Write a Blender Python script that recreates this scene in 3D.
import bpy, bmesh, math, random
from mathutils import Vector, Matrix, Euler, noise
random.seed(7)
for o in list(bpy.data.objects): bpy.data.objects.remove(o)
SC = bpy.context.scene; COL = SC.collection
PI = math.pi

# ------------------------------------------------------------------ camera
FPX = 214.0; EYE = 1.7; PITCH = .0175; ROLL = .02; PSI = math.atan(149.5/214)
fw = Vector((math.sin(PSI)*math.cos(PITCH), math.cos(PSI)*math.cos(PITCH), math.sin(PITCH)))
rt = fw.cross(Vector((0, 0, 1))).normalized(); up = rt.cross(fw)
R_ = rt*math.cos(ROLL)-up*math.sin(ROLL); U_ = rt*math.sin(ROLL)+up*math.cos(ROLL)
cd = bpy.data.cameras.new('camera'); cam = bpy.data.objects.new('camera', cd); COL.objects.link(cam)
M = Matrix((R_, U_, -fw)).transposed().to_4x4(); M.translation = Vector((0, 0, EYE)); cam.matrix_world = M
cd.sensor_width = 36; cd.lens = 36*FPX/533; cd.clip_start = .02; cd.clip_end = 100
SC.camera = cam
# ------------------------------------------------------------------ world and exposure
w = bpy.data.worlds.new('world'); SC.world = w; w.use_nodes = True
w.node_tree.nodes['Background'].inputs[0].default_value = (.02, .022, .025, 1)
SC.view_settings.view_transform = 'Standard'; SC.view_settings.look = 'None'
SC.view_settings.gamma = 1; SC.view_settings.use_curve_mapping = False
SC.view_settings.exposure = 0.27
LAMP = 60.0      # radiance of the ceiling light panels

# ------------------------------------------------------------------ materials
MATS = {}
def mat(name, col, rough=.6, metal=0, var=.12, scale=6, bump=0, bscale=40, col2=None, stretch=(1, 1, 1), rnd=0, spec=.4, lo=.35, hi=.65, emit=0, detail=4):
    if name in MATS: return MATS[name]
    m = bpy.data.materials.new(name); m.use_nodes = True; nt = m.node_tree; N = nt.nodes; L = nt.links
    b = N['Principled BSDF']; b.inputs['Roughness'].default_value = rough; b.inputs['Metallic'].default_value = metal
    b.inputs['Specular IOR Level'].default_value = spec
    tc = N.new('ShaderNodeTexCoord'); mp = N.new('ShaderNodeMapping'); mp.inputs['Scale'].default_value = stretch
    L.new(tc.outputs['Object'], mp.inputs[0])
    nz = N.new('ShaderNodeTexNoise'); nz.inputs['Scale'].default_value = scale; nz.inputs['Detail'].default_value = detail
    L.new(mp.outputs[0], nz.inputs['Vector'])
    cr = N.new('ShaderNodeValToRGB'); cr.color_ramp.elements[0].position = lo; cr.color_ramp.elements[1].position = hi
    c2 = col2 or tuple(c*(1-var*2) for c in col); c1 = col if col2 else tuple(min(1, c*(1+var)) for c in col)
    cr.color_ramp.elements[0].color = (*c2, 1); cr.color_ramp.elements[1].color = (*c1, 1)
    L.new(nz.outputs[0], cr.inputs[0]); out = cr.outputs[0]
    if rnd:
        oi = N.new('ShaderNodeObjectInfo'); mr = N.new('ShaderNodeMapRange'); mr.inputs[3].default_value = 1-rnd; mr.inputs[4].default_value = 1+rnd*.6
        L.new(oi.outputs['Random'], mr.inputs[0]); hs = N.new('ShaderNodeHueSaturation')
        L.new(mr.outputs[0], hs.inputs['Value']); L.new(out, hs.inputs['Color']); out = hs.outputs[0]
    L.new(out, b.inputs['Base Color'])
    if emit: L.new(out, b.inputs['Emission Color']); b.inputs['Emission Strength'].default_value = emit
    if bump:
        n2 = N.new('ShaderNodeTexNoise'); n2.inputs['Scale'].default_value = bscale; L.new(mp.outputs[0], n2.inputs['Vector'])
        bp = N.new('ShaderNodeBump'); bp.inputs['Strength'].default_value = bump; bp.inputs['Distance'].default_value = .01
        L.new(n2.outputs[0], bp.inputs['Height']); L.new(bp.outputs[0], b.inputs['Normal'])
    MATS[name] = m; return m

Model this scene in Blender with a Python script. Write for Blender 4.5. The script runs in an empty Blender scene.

———

**What needs to be done**
State how many lines hold the word "Python". The number is the whole answer.

**Output**
2